Abstract

The late Miocene Ogallala Formation hosts much of the High Plains aquifer of North America, though it is poorly studied in the central High Plains region where only a small fraction of its total thickness is exposed. One exception is in western Kansas, where up to 40 m of the Ogallala Formation crop out along the bluffs of Ladder Creek Canyon. These deposits consist of stacked and laterally extensive, multistory channel bodies dominated by sandy bedforms with little or no intervening floodplain mudstone. We interpret each ~2–4 m-thick story as a sandstone bed that formed during a single depositional episode and infilled a broad and relatively shallow braided river channel.
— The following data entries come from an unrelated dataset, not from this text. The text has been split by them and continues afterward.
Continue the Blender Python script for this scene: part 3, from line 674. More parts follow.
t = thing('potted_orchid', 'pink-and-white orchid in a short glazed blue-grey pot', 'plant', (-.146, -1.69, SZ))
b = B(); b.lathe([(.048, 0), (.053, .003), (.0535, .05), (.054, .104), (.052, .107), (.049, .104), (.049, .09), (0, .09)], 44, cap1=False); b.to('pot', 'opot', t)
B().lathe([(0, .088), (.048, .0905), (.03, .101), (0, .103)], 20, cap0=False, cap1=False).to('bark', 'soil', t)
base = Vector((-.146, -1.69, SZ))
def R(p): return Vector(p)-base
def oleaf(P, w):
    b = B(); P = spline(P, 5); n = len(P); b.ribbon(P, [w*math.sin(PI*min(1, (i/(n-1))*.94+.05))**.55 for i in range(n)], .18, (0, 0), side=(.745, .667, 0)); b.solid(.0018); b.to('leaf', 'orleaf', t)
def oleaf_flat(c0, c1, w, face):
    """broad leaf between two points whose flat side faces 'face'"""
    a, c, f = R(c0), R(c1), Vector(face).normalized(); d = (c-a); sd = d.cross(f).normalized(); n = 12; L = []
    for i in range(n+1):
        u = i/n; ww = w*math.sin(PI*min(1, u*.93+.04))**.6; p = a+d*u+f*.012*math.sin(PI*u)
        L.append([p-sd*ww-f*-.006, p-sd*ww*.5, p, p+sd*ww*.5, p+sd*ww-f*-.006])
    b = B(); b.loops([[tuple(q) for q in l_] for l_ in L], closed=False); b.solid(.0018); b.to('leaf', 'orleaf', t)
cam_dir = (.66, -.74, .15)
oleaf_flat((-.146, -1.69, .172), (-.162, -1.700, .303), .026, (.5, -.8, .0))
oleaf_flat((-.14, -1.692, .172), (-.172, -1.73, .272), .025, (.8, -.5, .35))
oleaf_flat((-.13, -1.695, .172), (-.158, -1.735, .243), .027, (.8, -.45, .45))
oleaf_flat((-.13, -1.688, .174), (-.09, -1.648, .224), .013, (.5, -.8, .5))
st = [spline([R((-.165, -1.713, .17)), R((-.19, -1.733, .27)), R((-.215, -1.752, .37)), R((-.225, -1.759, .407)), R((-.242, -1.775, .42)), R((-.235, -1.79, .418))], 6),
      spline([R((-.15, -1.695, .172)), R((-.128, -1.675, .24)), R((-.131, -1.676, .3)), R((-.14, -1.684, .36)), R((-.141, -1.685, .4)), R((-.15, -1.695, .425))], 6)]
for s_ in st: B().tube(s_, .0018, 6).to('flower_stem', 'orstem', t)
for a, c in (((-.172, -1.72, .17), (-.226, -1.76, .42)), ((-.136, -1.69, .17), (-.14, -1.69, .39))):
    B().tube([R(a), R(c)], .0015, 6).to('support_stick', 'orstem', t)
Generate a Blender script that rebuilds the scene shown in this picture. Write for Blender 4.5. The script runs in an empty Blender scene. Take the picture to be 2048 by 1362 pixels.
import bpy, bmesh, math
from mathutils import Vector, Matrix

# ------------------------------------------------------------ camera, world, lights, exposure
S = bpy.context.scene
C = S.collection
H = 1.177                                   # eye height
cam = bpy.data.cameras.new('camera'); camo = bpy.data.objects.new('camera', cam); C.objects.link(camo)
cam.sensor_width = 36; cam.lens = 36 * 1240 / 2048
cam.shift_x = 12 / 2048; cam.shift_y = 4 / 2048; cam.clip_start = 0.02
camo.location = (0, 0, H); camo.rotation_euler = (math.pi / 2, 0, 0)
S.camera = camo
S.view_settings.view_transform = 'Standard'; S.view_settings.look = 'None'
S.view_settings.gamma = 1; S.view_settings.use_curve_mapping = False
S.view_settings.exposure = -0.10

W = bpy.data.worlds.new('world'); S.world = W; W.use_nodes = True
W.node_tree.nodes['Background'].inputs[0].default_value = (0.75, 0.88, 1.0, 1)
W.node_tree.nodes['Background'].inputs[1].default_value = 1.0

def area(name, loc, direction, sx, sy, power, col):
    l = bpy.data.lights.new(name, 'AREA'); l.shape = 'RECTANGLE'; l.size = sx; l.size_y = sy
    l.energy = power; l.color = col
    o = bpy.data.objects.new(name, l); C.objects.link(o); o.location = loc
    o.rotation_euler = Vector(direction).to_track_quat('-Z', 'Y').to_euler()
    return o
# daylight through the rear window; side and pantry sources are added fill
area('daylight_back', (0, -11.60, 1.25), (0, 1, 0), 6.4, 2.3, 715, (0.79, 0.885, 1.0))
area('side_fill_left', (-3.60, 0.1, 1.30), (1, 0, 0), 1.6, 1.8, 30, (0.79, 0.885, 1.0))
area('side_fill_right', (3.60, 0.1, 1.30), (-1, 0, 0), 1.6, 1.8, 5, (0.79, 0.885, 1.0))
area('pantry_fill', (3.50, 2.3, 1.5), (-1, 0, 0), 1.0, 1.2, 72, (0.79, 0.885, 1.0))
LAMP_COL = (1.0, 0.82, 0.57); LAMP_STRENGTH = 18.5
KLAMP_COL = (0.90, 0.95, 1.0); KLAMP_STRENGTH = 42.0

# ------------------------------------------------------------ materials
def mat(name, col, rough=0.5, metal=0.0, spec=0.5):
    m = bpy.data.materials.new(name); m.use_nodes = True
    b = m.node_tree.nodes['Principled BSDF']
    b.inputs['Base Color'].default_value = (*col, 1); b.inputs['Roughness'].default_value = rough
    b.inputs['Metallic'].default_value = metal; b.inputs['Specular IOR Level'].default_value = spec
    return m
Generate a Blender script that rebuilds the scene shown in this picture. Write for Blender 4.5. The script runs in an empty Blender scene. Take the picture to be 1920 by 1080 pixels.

Each story preserves elements suggesting high discharge conditions, followed by low discharge or the complete abandonment of the river channel after active streamflow either migrated away from the study area or ceased regionally for a relatively long period of time. High discharge conditions are characterized by channel-filling, current-formed transverse bars, gravel-rich longitudinal bars, and sand sheets deposited while the channel was largely flooded and nearly the entire riverbed mobilized. Low discharge conditions are indicated by lens-shaped, trough cross-stratified channels scoured into previously deposited bars. Channel-fill deposits were formed when the remaining flow was confined to one or more narrow streams that braided across the exposed channel belt. Persistent low discharge conditions are suggested by channel-belt-wide subaerial exposure of bar surfaces for a period of time sufficient to promote colonization by soil-burrowing organisms and moderate soil development. Abandonment of the broader channel belt is indicated by advanced calcretization within a story and the presence of aerially restricted and fossiliferous mud-filled channel pools where the final repositories of surface water attracted local paleofauna before infilling or drying completely. The depositional environment of the Ogallala Formation in the study area is most similar to “Platte type” fluvial systems characterized as shallow, perennial, and sand-dominated braided rivers. Comparisons with previously studied localities in the northern and southern High Plains reveal differences in fluvial style, sediment source areas, cut-and-fill geometries, and eolian input.